Fog grips North India as cold wave spreads across central and southern states
A thick winter haze is settling over large parts of India, with the weather office issuing fog and cold wave alerts through December 14. Photo: Pixabay
By Editorial Team | December 16, 2025
A thick winter haze is settling over large parts of India, with the weather office issuing fog and cold wave alerts through December 14. Dense to very dense fog has disrupted early travel in Delhi, Noida and Ghaziabad, though temperatures in the capital remain slightly above the mid-December norm. The IMD has warned of very dense fog in Uttar Pradesh and varying fog conditions across Haryana, Punjab, Odisha and the Northeast until December 16. A cold wave is tightening its hold over Madhya Maharashtra, Marathwada, West Madhya Pradesh, Vidarbha, Chhattisgarh and Odisha, and is likely to extend into Telangana and North Interior Karnataka. A weak Western Disturbance may bring light rain or snow to the northern mountains from December 13.
Climate change intensified South and Southeast Asia floods, finds analysis
Climate change helped supercharge the November floods that killed more than 1,600 people across South and Southeast Asia, according to a rapid World Weather Attribution study. Three cyclones, including the powerful Ditwah and Senyar, unleashed torrential rain and over $20 billion in damage from Sri Lanka to Indonesia.
Warmer Indian Ocean waters — about 0.2°C above normal — likely strengthened the storms by providing extra heat and moisture. Researchers say the oceans would have been around 1°C cooler without human-driven warming. The disaster was magnified by monsoon timing, rapid urbanisation and deforestation, which funnelled extreme rainfall into catastrophic flooding.
2025 may become one of hottest years on record as 2023-2025 could cross 1.5°C threshold
Global warming has raced ahead since 2023, pushing 2025 toward becoming one of the hottest years ever recorded. Data from the Copernicus Climate Change Service shows temperatures from January to November sitting 1.48°C above the pre-industrial average, putting the 2023–2025 period on course to be the first three-year stretch above the 1.5°C mark. The spike has been steep: 2023 alone jumped 0.3°C over 2022, and 2024 became the first year to exceed 1.5°C for the full annual average. Scientists say the scale of warming since 2023 can’t be explained by El Niño or reduced pollution alone. Research now indicates the world may be entering a new climate era, with temperatures likely to stay above 1.5°C for decades without drastic emissions cuts.
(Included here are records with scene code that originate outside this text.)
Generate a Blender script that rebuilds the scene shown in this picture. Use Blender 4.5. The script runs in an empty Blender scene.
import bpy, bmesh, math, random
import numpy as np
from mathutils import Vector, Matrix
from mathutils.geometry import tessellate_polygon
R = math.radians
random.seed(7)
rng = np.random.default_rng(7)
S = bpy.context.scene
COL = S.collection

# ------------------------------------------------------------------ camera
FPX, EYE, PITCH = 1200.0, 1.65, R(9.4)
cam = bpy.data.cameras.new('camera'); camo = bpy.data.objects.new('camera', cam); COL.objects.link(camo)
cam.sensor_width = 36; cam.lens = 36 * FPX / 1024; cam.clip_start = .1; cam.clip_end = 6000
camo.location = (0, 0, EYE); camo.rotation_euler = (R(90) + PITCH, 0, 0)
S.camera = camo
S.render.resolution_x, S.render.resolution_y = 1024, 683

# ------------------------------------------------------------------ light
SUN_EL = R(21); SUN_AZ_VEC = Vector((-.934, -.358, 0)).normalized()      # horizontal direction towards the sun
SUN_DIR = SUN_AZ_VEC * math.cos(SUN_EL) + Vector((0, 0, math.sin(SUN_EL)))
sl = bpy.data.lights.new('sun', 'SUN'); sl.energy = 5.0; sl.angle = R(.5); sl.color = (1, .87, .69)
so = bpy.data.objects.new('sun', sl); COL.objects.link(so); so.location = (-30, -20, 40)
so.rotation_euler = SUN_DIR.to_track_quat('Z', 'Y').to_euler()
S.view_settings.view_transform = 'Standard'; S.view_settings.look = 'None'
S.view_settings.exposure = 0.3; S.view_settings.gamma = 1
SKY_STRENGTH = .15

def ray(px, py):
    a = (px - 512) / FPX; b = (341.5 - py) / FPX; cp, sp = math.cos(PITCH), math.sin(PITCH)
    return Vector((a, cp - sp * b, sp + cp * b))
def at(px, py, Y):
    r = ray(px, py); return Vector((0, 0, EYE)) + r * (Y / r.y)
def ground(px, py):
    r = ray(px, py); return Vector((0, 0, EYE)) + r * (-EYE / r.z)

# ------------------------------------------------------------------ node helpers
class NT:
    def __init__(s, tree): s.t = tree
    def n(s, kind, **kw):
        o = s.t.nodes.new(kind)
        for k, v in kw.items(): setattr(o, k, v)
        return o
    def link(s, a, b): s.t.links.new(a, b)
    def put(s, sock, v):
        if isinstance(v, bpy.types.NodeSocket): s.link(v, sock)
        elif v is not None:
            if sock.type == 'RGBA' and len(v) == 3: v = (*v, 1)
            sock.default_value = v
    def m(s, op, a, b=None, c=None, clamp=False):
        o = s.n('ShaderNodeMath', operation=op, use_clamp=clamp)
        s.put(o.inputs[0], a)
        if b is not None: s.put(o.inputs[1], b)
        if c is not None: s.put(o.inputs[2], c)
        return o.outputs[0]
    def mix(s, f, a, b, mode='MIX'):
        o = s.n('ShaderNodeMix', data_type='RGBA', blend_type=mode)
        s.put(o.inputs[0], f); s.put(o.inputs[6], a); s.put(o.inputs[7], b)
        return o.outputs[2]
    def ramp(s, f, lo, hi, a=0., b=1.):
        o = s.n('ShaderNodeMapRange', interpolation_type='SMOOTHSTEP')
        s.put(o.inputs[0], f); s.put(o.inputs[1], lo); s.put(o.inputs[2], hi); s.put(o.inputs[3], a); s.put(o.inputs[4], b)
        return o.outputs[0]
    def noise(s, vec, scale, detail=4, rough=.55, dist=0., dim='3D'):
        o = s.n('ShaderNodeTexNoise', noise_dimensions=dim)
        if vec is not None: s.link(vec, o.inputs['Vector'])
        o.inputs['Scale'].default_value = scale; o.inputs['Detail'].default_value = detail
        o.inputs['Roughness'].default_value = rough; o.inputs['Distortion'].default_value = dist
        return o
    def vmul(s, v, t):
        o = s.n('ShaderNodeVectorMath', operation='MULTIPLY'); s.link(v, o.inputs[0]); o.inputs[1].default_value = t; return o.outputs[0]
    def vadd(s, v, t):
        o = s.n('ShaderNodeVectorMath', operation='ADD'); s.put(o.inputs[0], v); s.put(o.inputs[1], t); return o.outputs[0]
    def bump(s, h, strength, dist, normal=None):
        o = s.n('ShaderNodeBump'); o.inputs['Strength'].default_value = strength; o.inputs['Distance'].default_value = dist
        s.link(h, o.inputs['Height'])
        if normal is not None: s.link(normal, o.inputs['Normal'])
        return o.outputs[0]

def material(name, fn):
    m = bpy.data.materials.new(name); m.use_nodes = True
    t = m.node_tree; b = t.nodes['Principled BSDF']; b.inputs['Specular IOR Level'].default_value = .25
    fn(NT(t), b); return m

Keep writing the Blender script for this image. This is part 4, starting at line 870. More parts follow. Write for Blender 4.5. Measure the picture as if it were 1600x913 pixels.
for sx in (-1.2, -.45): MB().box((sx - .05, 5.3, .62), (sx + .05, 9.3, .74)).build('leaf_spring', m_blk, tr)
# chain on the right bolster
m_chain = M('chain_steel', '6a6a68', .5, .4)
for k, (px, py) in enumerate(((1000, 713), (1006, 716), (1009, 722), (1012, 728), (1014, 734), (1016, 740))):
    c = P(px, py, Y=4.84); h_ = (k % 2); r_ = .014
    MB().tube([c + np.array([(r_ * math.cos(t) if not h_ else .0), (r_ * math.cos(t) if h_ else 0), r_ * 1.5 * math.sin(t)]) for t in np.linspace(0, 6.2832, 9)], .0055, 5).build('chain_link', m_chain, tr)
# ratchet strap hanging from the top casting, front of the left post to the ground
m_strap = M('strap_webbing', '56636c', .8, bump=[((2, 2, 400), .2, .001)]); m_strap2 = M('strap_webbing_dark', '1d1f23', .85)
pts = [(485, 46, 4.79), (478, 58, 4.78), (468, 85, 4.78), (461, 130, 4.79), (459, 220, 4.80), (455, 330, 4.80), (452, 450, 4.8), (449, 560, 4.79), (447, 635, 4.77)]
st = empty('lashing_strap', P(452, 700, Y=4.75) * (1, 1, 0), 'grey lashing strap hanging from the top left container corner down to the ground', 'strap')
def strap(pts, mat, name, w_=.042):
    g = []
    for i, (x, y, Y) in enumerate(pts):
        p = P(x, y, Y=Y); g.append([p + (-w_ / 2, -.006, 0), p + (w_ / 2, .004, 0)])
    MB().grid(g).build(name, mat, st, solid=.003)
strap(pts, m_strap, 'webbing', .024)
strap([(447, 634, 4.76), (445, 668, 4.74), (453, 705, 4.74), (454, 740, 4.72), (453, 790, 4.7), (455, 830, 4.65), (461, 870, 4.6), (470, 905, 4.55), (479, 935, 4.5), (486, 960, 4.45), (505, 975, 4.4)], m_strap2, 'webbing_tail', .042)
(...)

1.3 million São Paulo residents still without power after severe winds topple trees, ground flights
Power outages gripped São Paulo, leaving over 1.3 million residents in the dark after winds of nearly 100 kmph brought down hundreds of trees and crippled the city’s grid. Utility Enel said it had restored electricity to more than half of affected customers, but around 300,000 people lost power again through the day. Crews are now rebuilding sections of the network entirely, with no timeline for full restoration.
The storm also triggered nearly 400 flight cancellations, mainly at Congonhas airport. City officials, who clashed with Enel over its slow response, reported 231 fallen trees. The outages have disrupted water supply, forced residents to work from cafés and malls, and fuelled public anger after repeated blackouts this year.
Amazon may be heading toward a “hypertropical” climate unseen for 10 million years
New research warned the Amazon rainforest is drifting toward a climate state so extreme it last existed in the Eocene and Miocene eras between 40 million and 10 million years ago. By 2100, the region could face up to 150 days a year of intense hot drought, even during the wet season, if emissions stay high, according to a study published in Nature.
Researchers found that during severe droughts, trees shut down water and CO₂ exchange, risking embolisms in their xylem and eventual death. Annual tree mortality could climb from just above 1% today to 1.55% by century’s end, reshaping the forest with slow-growing species more likely to survive.
The study suggested other tropical forests may be on the same trajectory, with major consequences for the global carbon cycle.
Mars plays a bigger role in Earth’s long-term climate than previously thought: Study
Earth’s ice ages and warm periods are shaped by slow shifts in its orbit and tilt, driven by gravitational nudges from other planets. Scientists already knew Jupiter and Venus were major players, but new modelling shows Mars also has a surprisingly strong hand in steering these climate rhythms.
Researchers tested what would happen if Mars had no mass, or up to ten times its current mass. The results were stark. One of Earth’s key long-term climate cycles — a 2.4-million-year rhythm seen in geological records — disappears entirely when Mars is removed. The red planet also helps shape the 100,000-year cycles linked to ice ages and even alters the familiar 41,000-year wobble in Earth’s tilt.
This indicates that Mars keeps parts of Earth’s climate system in tune. The finding also has implications for understanding climates on Earth-like exoplanets, where neighbouring planets could make or break long-term habitability.